L’annonce a été confirmée par les médias officiels de l’Etat : Aung San Suu Kyi, opposante emblématique au régime birman, vient d’être élue députée pour la première fois. Son parti, la Ligue nationale pour la démocratie (LND), a remporté une victoire écrasante, avec au moins 40 des 44 sièges qu’il briguait. Les résultats de cinq autres circonscriptions sont encore attendus.
Pourquoi la victoire de Aung San Suu Kyi est-elle historique ?
Pour la lauréate du Prix Nobel de la paix en 1991, cette victoire fait office de reconnaissance. Rappel : en 1990, quand Aung San Suu Kyi remporte les élections, la junte refuse de reconnaître les résultats et annule sa victoire. La secrétaire générale de la LND est alors placée en résidence surveillée. Bien qu’elle ait bénéficié d’un large soutien international, Aung San Suu Kyi, opposée à la dictature en place, reste longtemps muselée et dans l’incapacité d’exercer son activité politique. Le 13 novembre 2010, elle est enfin libérée.
Aux dernières législatives, Aung San Suu Kyi était encore en résidence surveillée. La LND avait alors refusé de participer à ce que beaucoup ont qualifié de « mascarade ». Les législatives d’hier sont donc une grande première pour la fille du héros de l’indépendance, le général Aung San : incarnant depuis 20 ans la résistance birmane, Aung San Suu Kyi, pour la première fois depuis qu’elle a commencé à militer, vient d’être reconnue par les pouvoirs en place.
Le discours de victoire
À travers la victoire de Aung San Suu Kyi, c’est « le peuple qui triomphe » : c’est en tout cas l’analyse que fait l’opposante birmane elle-même des résultats de l’élection. Au siège du parti, le discours a été bref et solennel, Aung San Suu Kyi tablant surtout ses déclarations sur « la gouvernance du peuple » :
« Nous espérons que cela va être le début d’une nouvelle ère, dans laquelle le rôle du peuple dans la politique au quotidien sera accentué », a-t-elle lancé aux quelques centaines de partisans qui l’attendaient avec des fleurs.

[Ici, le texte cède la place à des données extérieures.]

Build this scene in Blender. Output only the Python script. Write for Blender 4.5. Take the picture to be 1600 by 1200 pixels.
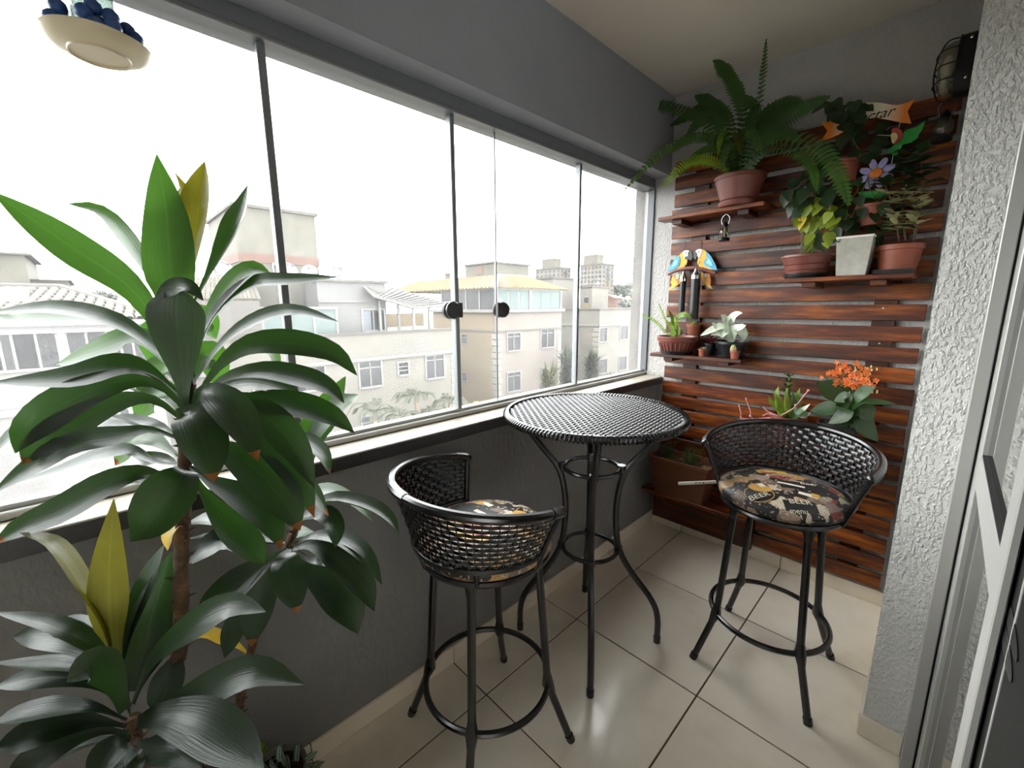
import bpy, math, random
import numpy as np
from mathutils import Vector, Matrix, noise as mnoise

random.seed(7)
for o in list(bpy.data.objects):
    bpy.data.objects.remove(o)
SC = bpy.context.scene
COL = SC.collection
PI = math.pi

# ------------------------------------------------------------------ camera
F_PX = 659.96
YAW, PITCH, ROLL = 0.7989, 0.1812, -0.0063
CAM = Vector((1.3105, -2.6548, 1.5))
_fw = Vector((-math.sin(YAW) * math.cos(PITCH), math.cos(YAW) * math.cos(PITCH), -math.sin(PITCH)))
_r0 = Vector((math.cos(YAW), math.sin(YAW), 0))
_u0 = _r0.cross(_fw)
_rt = _r0 * math.cos(ROLL) + _u0 * math.sin(ROLL)
_up = _u0 * math.cos(ROLL) - _r0 * math.sin(ROLL)
cd = bpy.data.cameras.new('camera')
cam = bpy.data.objects.new('camera', cd)
COL.objects.link(cam)
cd.sensor_width = 36
cd.lens = F_PX * 36 / 1600
cd.clip_start = 0.02
cd.clip_end = 2000
m = Matrix((_rt, _up, -_fw)).transposed().to_4x4()
m.translation = CAM
cam.matrix_world = m
SC.camera = cam

# ------------------------------------------------------------------ world, exposure
w = bpy.data.worlds.new('overcast_sky')
SC.world = w
w.use_nodes = True
bg = w.node_tree.nodes['Background']
bg.inputs[0].default_value = (0.97, 0.985, 1.0, 1)
bg.inputs[1].default_value = 10.0
SC.view_settings.view_transform = 'Standard'
SC.view_settings.look = 'None'
SC.view_settings.exposure = 0.5
SC.view_settings.gamma = 1.0
SC.view_settings.use_curve_mapping = False
SC.cycles.max_bounces = 10
SC.cycles.diffuse_bounces = 7
SC.cycles.glossy_bounces = 4
SC.cycles.transparent_max_bounces = 24
SC.cycles.caustics_reflective = False
SC.cycles.caustics_refractive = False



# ------------------------------------------------------------------ helpers
def ray(px, py):
    return _rt * ((px - 800) / F_PX) - _up * ((py - 600) / F_PX) + _fw


def at(px, py, **k):
    """the point of the plane x=, y=, z= (or at viewing depth d=) that lies on a measured line of sight"""
    d = ray(px, py)
    (a, v), = k.items()
    if a == 'd':
        return CAM + d * v
    i = 'xyz'.index(a)
    return CAM + d * ((v - CAM[i]) / d[i])


def lin(c):
    return c / 12.92 if c <= 0.04045 else ((c + 0.055) / 1.055) ** 2.4


def hx(h):
    h = h.lstrip('#')
    return tuple(lin(int(h[i:i + 2], 16) / 255) for i in (0, 2, 4)) + (1,)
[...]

« Ce n’est pas tant notre triomphe que le triomphe de ceux qui ont décidé qu’ils devaient participer au processus politique de ce pays »
« Ce qui importe n’est pas le nombre de sièges remportés, bien que nous soyons bien sûr extrêmement satisfaits d’en avoir gagné autant, [mais] le fait que les gens montrent autant d’enthousiasme dans leur participation au processus démocratique »
Puis, celle qui s’est longtemps dite inspirée par la non-violence de Gandhi appelle au calme dans la joie, exigeant ainsi que « la victoire du peuple soit une victoire digne » : « Des propos, comportements et activités qui pourraient faire du tort aux autres organisations et personnes doivent être bannis ».
Défi pour l’avenir
Le Parti de la Solidarité et du Développement de l’Union (USDP), créé par l’ancienne junte, avait revendiqué près de 80% des sièges en 2010. Aujourd’hui, Suu Kyi aimerait pouvoir influencer les décisions de l’intérieur, en tout cas d’ici les législatives de 2015 qui pourraient voir l’opposition devenir majorité.
Pour Nyan Win, directeur de campagne de la LND, la « priorité numéro un » d’Aung San Suu Kyi en tant que députée sera d’oeuvrer à une modification de la Constitution, adoptée à la suite d’un référendum en 2008 jugé par l’opposition fortement truqué. En l’état, la Constitution permet au chef de l’État de transmettre ses pouvoirs au chef des forces armées dans des situations exceptionnelles (lesquelles semblent mal définies).
Rappelons néanmoins que tout n’est évidemment pas gagné. Selon les analystes, l’ancienne junte avait de toute façon tout intérêt à ce que Suu Kyi triomphe : en effet, une telle victoire fait office de preuve, auprès de la communauté internationale, que le processus de transition (entre la dictature militaire et le pouvoir civil) se passe bien. Quel sera le véritable pouvoir de décision de Aung San Suu Kyi ? Lui laissera t-on vraiment le champ libre ou cette victoire n’est-elle qu’une façon pour l’ex-junte de « montrer patte blanche » aux yeux du monde ?
Par ailleurs, les sièges remportés par la LND sont à relativiser. Lors de sa conférence de presse de vendredi, l’opposante reconnaissait elle-même : « Nous savons que ces 44 sièges ne pèsent pas lourd » avant d’ajouter que « l’autre objectif de ces élections était d’éveiller la conscience politique des gens ».
Ce qui est, à n’en pas douter, déjà un début de victoire, à en voir les effusions de joie qui agitent une Birmanie chantante depuis hier soir.